### Problem to work on
Exactly retype the lines of the material from its first line to the line with "sin, cos, pi, rad", including both.

<<<<

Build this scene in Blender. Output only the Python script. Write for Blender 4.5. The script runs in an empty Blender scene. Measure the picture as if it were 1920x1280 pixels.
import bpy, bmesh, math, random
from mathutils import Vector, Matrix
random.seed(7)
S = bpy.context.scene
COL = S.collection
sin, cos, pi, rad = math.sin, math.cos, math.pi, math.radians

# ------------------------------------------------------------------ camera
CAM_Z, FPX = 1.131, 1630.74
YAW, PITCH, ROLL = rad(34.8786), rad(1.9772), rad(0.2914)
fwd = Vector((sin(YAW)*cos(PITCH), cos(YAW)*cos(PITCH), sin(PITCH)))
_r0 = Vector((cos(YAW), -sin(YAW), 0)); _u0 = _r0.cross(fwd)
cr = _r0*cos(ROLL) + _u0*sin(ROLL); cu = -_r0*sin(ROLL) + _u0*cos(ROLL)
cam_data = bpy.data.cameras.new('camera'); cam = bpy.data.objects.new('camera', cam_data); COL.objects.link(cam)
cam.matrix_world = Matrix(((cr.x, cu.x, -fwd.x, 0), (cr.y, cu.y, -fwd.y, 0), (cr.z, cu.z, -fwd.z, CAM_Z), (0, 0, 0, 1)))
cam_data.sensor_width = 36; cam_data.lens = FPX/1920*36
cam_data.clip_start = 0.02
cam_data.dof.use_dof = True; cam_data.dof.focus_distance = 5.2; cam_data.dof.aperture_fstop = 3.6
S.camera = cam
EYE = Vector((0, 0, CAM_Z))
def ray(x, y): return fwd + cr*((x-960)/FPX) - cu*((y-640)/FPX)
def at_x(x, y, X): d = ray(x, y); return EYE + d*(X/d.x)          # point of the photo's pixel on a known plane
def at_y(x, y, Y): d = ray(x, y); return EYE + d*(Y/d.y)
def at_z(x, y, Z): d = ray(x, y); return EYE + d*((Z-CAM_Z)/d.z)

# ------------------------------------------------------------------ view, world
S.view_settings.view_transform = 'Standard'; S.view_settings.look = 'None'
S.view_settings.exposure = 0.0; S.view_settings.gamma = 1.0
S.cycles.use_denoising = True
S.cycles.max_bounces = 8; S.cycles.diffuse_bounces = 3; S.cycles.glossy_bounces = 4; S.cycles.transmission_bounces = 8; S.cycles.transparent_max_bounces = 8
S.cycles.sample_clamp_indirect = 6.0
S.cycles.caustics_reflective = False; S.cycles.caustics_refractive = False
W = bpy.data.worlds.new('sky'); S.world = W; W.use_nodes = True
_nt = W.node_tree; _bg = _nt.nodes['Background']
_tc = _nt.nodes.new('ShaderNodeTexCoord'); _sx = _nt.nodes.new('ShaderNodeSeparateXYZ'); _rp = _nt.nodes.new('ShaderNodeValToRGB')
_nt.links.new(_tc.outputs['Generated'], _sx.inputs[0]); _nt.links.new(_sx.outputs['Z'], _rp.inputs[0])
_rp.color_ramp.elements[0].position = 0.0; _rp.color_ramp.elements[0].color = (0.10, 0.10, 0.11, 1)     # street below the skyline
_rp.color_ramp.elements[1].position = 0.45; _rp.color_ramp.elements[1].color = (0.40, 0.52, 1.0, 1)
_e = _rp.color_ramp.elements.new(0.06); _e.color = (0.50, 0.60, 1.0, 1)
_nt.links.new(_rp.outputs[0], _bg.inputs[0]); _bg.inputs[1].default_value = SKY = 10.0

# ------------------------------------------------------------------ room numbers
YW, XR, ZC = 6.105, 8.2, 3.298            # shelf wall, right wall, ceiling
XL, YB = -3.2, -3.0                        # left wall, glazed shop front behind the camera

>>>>

### Answer to the task
Build this scene in Blender. Output only the Python script. Write for Blender 4.5. The script runs in an empty Blender scene. Measure the picture as if it were 1920x1280 pixels.
import bpy, bmesh, math, random
from mathutils import Vector, Matrix
random.seed(7)
S = bpy.context.scene
COL = S.collection
sin, cos, pi, rad = math.sin, math.cos, math.pi, math.radians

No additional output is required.